In carrying out its projects, China has often brought some of its workers to Indonesia for efficiency purpose, especially to facilitate work without language and work ethic constraints. But this policy is also applicable to other countries that have Chinese investment projects.

The number of Chinese workers in Indonesia is also not as exaggerated as the media claimed. Fakes news circulating on social media has even claimed that “10 million Chinese workers had entered Indonesia and were about to ‘dominate the country,’” SCMP reported.

In 2018, President Jokowi mentioned that the number of Chinese workers in Indonesia was around 23,000, which was a far lower number than the 80,000 Indonesian workers in China.

Despite the number, the anti-Chinese sentiment is still visible among Indonesians. From a historical point of view, Indonesian people have had a poor relationship with the first arrival of the Chinese. During the Dutch colonial period, Chinese, Indians, and Arabs were given privileged trade in Indonesia, but native Indonesians were unfairly treated in comparison. And the anti-Chinese sentiments have only swelled over the years.

How can the Indonesian government address the growing discontent?

To ensure the country’s interests, Indonesia should negotiate with the Chinese government to get an agreement favorable to its local population. China greatly depends on the outcome of the Jakarta-Bandung high-speed railway to parade as a triumph of the BRI, which gives Indonesia more bargaining power. Indonesia's geographic position in the BRI’s planned maritime route also provides more leverage for the Southeast Asian country to negotiate with China.

It’s important for the Indonesian government to learn from other countries in negotiating with China. Some states in the Arabian Peninsula, for example, require Chinese companies to partner with their national firms in order to run their business. Foreign companies are also required to recruit local workers for managerial positions and to train local workers to be employed.

The policy can be adopted to help fix the skeptical attitude of the Indonesian people toward Chinese foreign workers.

To ease the paranoia over foreign Chinese workers, the Indonesian government needs to be transparent about the exact number of Chinese foreign workers in every BRI Indonesia project. So that the government can respond quickly if there are concerns about these sentiments.

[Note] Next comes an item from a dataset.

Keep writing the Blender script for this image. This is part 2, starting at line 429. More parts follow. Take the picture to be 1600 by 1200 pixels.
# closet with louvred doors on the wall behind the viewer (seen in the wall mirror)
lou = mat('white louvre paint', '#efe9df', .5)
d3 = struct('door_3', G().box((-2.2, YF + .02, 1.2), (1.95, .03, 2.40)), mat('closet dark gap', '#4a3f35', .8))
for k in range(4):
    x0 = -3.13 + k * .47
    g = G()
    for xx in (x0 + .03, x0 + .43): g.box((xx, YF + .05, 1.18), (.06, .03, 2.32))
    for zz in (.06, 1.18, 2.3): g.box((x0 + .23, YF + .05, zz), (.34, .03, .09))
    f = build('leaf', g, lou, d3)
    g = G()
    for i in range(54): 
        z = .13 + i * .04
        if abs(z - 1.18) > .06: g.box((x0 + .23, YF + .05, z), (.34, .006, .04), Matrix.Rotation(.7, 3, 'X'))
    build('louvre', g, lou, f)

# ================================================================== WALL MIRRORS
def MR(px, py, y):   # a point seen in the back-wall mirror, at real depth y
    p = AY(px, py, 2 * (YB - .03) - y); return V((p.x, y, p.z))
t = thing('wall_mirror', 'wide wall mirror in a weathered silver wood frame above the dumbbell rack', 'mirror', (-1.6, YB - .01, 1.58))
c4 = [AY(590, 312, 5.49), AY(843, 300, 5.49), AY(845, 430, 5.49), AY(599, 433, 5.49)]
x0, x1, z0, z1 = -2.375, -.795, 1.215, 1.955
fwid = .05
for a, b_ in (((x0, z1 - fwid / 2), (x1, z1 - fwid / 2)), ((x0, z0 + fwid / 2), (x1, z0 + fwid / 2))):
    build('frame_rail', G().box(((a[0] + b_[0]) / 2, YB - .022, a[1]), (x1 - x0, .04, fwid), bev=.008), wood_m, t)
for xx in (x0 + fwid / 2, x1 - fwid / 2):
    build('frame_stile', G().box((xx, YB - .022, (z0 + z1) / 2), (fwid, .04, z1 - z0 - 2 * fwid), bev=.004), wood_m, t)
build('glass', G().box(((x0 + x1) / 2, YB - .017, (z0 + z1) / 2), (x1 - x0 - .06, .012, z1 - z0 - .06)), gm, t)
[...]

While China needs Indonesia for the BRI implementation, Indonesia also needs to remember the BRI is mutually beneficial, especially its aim to build infrastructures that are long overdue. This, however, comes with a price: the influx of Chinese workers. If Indonesia does not welcome Chinese workers out of discrimination and animosity, it would be difficult to fully take advantage of the benefits brought by the BRI.